Michael Crichton, HarperCollins, 2004.

Crichton knows how to write a thriller, and even when it’s a pedantic screed, he still manags to make it fun. Imagine, if you will, a cabal of evil environmentalists, who go to outlandish lengths to try to kill lots of people in order to sway public opinion, thereby bringing in more revenues for their nefarious organizations (which need big money primarily to support their leaders’ lavish lifestyles). Don’t think too hard about the fact that these evil environmentalists’ biggest scheme is to trigger a tsunami in order to spread fear about climate change (huh!?).

Crichton definitely has his axe to grind, and even has a few valid points to make (I liked the idea about double-blind science funding, for example). But this just isn’t a book you can take seriously as anything but a preachy adventure. There are some fun aspects, though. I enjoyed the barely disguised Martin Sheen and Barry Glasner characters, for example, and Crichton’s sadistic glee in dispatching one of them. Crichton is obviously infuriated by hypocracy within the environmental movement and among its promoters. And sure, he has plenty of footnotes to support his “no such thing as global warming” hypothesis — drawing different conclusions than some of the studies’ authors. He explains that away by arguing that they have to make the politically-correct assumption in order to publish. But any chance of taking his science seriously is impacted by assertions like that there are more old-growth forests around today than 150 years ago (must have something to do with what the definition of “are” is).


Tue, 4 Jul 2006

Lamb, The Gospel According to Biff, Christ’s Childhood Pal

— SjG @ 6:16 pm

Christopher Moore, 2002, Harper Collins

This is a book that was recommended to me a couple of time, and which I never tried to find.

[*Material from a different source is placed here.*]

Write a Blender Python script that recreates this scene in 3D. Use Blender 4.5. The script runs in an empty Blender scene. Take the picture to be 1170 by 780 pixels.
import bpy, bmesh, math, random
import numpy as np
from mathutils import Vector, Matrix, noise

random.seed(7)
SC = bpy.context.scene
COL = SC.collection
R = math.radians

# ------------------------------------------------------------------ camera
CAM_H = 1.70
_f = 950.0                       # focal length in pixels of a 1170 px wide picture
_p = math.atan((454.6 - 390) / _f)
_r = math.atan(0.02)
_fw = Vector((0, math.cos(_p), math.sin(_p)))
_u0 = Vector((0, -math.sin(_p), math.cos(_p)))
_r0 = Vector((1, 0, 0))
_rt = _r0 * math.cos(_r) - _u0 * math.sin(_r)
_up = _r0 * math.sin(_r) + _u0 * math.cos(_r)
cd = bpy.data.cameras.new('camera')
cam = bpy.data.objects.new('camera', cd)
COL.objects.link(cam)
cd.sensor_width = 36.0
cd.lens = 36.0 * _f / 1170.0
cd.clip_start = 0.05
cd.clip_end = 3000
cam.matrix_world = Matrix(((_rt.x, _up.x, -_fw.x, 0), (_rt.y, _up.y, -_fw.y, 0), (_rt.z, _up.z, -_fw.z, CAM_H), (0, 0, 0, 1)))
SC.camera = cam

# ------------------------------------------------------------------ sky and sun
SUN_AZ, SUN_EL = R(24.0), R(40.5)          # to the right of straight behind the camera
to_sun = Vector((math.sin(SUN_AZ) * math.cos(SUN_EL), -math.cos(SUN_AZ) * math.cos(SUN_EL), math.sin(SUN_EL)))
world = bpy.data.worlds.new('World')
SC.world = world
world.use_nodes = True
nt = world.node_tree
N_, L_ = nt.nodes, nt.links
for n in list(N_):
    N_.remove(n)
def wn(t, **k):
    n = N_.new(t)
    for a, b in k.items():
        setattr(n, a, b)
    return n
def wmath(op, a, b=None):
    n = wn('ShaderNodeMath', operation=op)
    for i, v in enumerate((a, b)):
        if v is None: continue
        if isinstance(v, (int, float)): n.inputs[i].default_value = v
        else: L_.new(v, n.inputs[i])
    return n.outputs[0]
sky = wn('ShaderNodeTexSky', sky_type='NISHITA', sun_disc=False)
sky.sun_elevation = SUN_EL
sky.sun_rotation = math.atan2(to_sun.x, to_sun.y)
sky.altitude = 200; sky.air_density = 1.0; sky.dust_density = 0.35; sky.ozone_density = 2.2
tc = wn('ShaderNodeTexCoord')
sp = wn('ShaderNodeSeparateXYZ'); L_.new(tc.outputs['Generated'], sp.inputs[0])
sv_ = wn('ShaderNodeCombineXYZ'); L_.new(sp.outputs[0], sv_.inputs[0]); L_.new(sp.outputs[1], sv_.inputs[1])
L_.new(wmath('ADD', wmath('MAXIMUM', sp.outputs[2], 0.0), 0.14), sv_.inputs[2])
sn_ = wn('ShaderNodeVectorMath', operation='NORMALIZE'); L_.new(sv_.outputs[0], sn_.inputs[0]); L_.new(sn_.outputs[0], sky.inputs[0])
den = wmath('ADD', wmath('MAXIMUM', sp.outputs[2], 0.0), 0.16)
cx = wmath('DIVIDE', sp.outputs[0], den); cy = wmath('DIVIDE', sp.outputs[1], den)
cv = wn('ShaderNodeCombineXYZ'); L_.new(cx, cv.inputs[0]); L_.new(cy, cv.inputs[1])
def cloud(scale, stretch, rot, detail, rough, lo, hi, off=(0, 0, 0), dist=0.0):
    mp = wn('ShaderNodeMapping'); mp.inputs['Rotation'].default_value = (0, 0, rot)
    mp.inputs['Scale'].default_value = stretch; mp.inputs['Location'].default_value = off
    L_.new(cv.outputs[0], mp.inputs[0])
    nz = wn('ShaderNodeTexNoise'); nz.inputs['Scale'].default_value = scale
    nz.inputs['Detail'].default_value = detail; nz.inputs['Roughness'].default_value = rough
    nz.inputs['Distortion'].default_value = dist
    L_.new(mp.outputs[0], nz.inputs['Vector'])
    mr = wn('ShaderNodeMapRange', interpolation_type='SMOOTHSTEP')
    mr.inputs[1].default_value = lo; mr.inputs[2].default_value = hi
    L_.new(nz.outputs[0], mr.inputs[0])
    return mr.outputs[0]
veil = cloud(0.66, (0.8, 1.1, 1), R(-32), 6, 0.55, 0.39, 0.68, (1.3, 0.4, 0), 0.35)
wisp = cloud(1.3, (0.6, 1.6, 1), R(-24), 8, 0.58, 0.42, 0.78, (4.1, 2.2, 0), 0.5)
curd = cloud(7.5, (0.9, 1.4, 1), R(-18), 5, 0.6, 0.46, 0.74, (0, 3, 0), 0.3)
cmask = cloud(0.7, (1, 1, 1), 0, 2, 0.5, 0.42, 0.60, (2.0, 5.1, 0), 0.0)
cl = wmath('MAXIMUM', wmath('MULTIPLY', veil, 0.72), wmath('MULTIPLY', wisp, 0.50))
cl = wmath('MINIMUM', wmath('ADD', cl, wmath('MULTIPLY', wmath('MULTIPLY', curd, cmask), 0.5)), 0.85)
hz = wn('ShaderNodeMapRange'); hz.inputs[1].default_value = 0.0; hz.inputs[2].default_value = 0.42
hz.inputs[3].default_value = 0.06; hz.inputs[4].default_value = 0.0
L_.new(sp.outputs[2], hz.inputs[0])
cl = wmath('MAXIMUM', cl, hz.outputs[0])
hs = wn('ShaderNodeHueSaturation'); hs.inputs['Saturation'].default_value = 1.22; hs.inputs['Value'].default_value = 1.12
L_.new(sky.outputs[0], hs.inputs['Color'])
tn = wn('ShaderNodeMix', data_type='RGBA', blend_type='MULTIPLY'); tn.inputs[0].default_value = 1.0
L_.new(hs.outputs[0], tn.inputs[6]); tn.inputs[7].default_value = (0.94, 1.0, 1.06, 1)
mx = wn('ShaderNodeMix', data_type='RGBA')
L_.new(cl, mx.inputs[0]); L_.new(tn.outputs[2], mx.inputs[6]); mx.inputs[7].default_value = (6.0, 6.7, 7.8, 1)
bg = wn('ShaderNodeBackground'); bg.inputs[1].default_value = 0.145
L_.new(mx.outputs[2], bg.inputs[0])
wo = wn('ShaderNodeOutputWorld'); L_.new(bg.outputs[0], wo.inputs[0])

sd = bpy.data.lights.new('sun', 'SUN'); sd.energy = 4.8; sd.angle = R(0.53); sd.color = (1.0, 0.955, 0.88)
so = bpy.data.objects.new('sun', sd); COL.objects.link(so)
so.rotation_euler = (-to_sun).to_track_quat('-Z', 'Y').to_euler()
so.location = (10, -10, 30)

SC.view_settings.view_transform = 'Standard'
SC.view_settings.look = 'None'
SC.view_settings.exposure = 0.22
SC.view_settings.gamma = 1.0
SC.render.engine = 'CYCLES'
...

The premise — the “true” history of Jesus and his formative years, as told by his not-very-bright best friend Biff — is not only tired, but not very compelling. When you add in that the reviewers often mention that there are lots of fart and fucking jokes, I thought this was one to miss.

So when it showed up lying around in the living room (a loan from Paul & Jeanette), I only opened it to confirm my doubts. Turns out, however, the book is very entertaining. Sure, it’s full of juvenile humor, crude language, anacronisms, wildly improbable plotting, and elaborately-worked retro-explanations of traditions. But, that being said, it’s charming. It winks and giggles and lets you in on the joke — which is that it’s a respectful, if untraditional, imagining of the life of Jesus.